Gas-Trilogie - Staatsschauspiel Dresden
Das heiße Herz der Erde
18. September 2022. Ein aufgeladener Begriff, "Gas", die Frage nach "Fortschritt" und ein exzentrischer Autor: Sebastian Baumgarten inszeniert Georg Kaiser am Staatsschauspiel Dresden und fächert die aktuelle Relevanz des Themas auf.
Von Michael Bartsch

18. September 2022. Haben wir etwas gelernt in den vergangenen einhundert Jahren, muss man sich nach Georg Kaisers "Gas-Trilogie" am Dresdner Staatsschauspiel fragen.
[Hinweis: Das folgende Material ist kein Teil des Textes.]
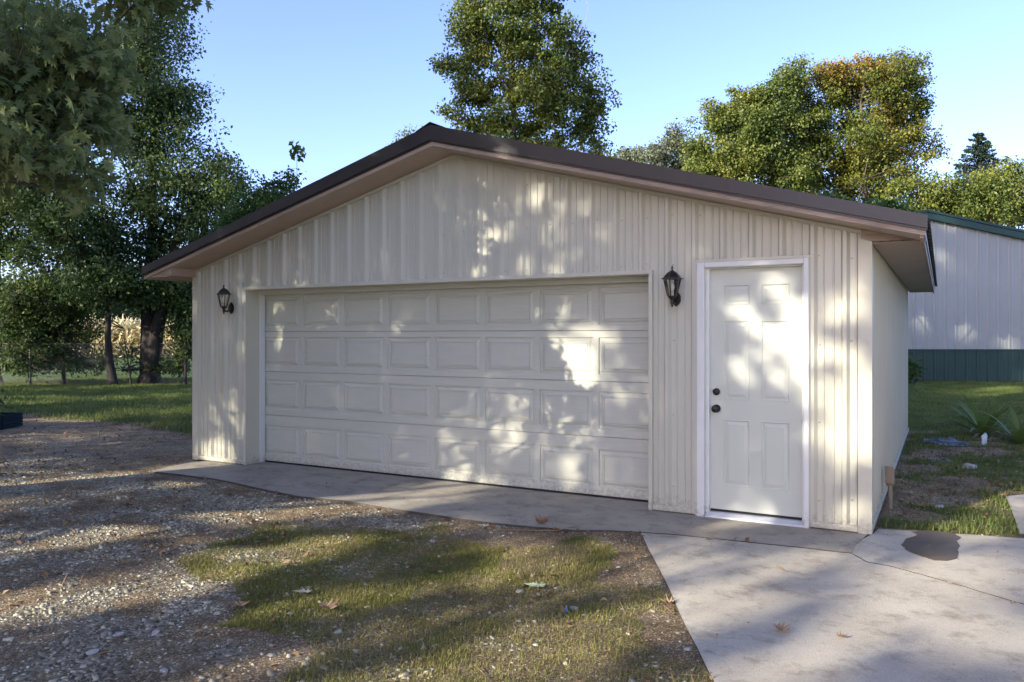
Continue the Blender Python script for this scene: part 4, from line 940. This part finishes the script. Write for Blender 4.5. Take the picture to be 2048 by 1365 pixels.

Die Wiederentdeckung des nach dem Ende des Ersten Weltkriegs meistgespielten deutschen Dramatikers bestärkt eher Zweifel am Kapitalismus als Basis einer alleinseligmachenden Gesellschaftsordnung. Aktuelle imperiale Implikationen müssen gar nicht explizit übersetzt werden.
Wiederentdeckung
Gas – derzeit ein aufgeladener Begriff, weit über den Energieträger hinausreichend. Ein Mythos, ein Fetisch, ein Symbol, ein politisches Druckmittel, eine Waffe. Das ist es in der, vor hundert Jahren geschriebenen "Gas-Trilogie" Georg Kaisers, im Grunde auch schon. Es steht synonym, ja metaphorisch für die Produkte des Homo Faber: erzeugt unter Ausbeutung der Natur und der abhängigen Produzenten zwecks Erzielung eines materiellen Gewinns.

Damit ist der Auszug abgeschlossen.